The Democrat Party’s History of Race-Based Policies: From Slavery to the KKK to DEI
On a daily basis, Democrats refer to Republicans as racists, Nazis, and fascists. Meanwhile, they push for DEI, affirmative action, and race-based admissions, hiring, and promotions, which are objectively racist policies.
Republicans are characterized as racists because they want all laws to apply equally to everyone, with no preference given to any race, while Democrats not only have a long history of race-based policies but were also the founders of the KKK. The Republican Party, meanwhile, was formed largely by abolitionists, specifically to stop the expansion of slavery.
Abraham Lincoln was the first Republican president, elected in 1860 as the candidate of a party founded in 1854 primarily in opposition to the extension of slavery into new territories. Lincoln signed the Emancipation Proclamation in January 1863, presided over the Union victory in the Civil War, and was assassinated in April 1865, days after Lee’s surrender at Appomattox. Republican-controlled Congresses then passed the 13th Amendment abolishing slavery in 1865, the 14th Amendment establishing citizenship and equal protection in 1868, and the 15th Amendment guaranteeing voting rights regardless of race in 1870.
The Democratic Party went in the opposite direction by restricting voting rights and attempting to disenfranchise Black people. That campaign ran from the 1890s through the passage of the Voting Rights Act in 1965.

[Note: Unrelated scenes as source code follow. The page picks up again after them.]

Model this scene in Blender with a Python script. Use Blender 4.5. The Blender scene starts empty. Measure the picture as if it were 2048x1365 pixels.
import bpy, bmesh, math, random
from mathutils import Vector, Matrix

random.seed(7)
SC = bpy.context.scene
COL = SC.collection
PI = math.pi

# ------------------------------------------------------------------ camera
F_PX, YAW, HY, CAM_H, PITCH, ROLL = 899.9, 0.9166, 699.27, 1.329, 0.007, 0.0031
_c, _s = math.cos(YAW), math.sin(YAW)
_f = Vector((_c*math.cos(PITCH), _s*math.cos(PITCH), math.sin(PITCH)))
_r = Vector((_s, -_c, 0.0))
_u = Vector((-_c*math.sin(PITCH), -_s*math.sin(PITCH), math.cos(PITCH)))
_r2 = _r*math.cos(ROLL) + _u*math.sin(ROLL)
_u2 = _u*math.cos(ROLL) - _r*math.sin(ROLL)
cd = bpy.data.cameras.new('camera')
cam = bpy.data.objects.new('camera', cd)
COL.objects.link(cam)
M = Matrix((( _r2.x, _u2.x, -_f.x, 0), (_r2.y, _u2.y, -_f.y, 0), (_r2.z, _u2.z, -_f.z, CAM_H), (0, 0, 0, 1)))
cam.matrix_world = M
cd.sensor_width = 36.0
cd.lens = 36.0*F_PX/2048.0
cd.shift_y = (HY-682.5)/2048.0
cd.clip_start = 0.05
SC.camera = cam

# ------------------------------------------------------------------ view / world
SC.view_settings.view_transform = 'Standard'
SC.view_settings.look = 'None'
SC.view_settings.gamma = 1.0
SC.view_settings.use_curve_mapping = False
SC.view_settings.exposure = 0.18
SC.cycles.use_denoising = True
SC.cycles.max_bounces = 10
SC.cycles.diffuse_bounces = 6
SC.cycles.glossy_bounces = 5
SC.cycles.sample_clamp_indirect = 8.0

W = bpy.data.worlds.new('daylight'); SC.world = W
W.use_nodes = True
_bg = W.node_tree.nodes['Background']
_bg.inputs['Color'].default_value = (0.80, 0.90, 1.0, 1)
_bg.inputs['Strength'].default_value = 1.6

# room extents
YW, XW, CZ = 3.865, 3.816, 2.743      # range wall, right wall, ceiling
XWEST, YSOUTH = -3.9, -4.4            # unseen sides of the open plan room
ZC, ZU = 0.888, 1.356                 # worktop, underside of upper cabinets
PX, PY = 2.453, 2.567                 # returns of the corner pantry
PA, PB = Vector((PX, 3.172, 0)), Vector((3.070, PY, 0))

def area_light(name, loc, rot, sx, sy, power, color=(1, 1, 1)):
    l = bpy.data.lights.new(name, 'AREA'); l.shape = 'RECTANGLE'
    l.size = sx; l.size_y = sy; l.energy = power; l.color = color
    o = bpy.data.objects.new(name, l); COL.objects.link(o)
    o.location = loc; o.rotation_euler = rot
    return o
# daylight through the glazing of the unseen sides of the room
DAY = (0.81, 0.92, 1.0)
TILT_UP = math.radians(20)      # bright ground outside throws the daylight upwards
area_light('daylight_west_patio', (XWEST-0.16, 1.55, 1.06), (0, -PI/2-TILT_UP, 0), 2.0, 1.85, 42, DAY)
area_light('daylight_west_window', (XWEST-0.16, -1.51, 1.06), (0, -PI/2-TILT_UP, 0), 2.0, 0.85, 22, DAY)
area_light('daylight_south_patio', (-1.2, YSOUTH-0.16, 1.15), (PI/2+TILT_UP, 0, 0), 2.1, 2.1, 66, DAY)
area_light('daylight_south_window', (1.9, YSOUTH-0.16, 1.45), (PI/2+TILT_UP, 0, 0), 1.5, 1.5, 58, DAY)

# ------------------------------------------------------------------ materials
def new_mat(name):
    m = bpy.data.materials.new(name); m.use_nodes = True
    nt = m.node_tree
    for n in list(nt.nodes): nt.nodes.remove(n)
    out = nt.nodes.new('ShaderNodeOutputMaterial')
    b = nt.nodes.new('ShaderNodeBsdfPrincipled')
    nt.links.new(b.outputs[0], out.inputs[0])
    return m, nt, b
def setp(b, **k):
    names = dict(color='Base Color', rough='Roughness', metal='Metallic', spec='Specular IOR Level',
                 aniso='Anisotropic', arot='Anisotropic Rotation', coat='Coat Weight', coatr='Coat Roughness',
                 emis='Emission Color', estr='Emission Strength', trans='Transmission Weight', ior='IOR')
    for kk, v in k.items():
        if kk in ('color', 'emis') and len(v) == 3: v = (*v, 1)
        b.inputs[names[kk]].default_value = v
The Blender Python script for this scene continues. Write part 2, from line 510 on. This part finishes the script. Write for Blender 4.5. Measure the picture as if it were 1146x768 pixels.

After the Populist Party was defeated in the 1890s, Democrats amended state constitutions to include poll taxes and other disfranchising measures. Because payment of the tax was required to vote, impoverished Black people, and often poor whites who could not afford it, were denied the right to vote.
Democratic-controlled state legislatures across the South also imposed literacy tests, grandfather clauses, and whites-only primaries between 1895 and 1910 to exclude Black voters while exempting whites.
One tactic that has entered the historical memory of this era, and was later mentioned by Barack Obama at Congressman John Lewis’s funeral, was the so-called jelly bean test. Registrars asked Black applicants to guess the number of jelly beans in a jar. Alabama voter Theresa Burroughs recounted being asked exactly this by the Hale County Board of Registrars in the late 1940s. According to NPR’s account, it was one of the tactics used to delay her voter registration by two years.
These laws, along with segregation statutes, were enacted by Democratic-controlled state legislatures throughout the Jim Crow era, which lasted from the 1870s until the mid-1960s.